Illinois law generally prohibits people from carrying stun guns anywhere but at their homes and businesses. Bradley Tusk, a top aide to the governor, said Blagojevich would sign the new measure into law Friday.

Chicago Ald. Edward Burke (14th) originally proposed a ban on the sale and possession of stun guns in the city. But after he discovered that ownership is legal under state law, he decided to push instead for an ordinance requiring sellers to report all sales to the Police Department. Police would keep track of those sales.

If a stun gun is used in a robbery or other crime, Burke argues, police will have the advantage of knowing to whom the device was sold.

The proposal is awaiting consideration by a City Council committee.

Although Tasers are available on the Internet, Burke believes the company would voluntarily comply with an ordinance.

"They are a vendor to the city, and every police sergeant now has Taser," Burke said. "If they would not comply with notification and registration provisions, the city would not agree to purchase their product."

The maker of Tasers insists the products are not deadly. Taser International officials said the company requires criminal background checks for civilians who buy directly from it and refuses to sell to felons.

Any time a civilian model is fired, it releases at least 20 pieces of tiny confetti bearing the serial number, making it possible to trace to the company's records of registered owners.
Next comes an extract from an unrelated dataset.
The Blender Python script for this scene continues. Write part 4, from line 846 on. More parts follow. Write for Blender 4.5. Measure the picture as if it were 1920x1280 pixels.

"No other weapon in the world--guns, knives, chemical and pepper sprays, electronic defense units, or batons--can be traced from evidence at the scene of the crime to the registration of the user," Taser International spokesman Steve Tuttle said.

The National Rifle Association did not actively oppose the stun-gun measure in the legislature. But some local gun dealers, many of whom also sell stun guns, said the changes are a bad idea.

Roger Krahl, owner of R Guns in Carpentersville, said the licensing requirement amounts to at least a monthlong waiting period for people who don't have the firearm identification card. State police can take that long to process an application.

"It's getting to the point where it's ridiculous," Krahl said.

"What's next? Are we going to need a FOID card to own kitchen knives?",1,6577740,print.story?coll=chi-newsaol-headlines&ctrack=1&cset=true

Control Group
June 3, 2005, 04:52 PM
Gun rights advocates led by the National Rifle Association enjoyed a string of successes this spring, defeating a number of measures by Chicago Democrats to tighten gun laws.
First, congrats to my neighbors to the south. Well-fought, and good luck when they resurface in a little bit.

That being said, though, it really galls me to see these referred to as "successes." When these things go our way, it's always reported as though we've dealt gun control a death blow, when in fact all we've managed to do is hold the line. "Success" would be legalizing possession within Chicago, "success" would be getting CCW for the state, "success" would be eliminating the FOID.

I don't want to minimize what those of you fighting the good fight in Illinois have accomplished; I understand it takes a lot of hard work (and money) to even maintain your rights in their reduced form within the current political climate of this country in general and your state in particular.

Nor do I want to single out Illinois' battles as somehow different on this one, I see the same thing on the federal level.

It's more a comment on one more way the MSM is subtly and pervasively arrayed against RKBA. By calling these efforts "successes," they make it sound like there's a back-and-forth, where sometimes we win, and sometimes they win. When in fact, it's more like sometimes they win and sometimes we don't lose.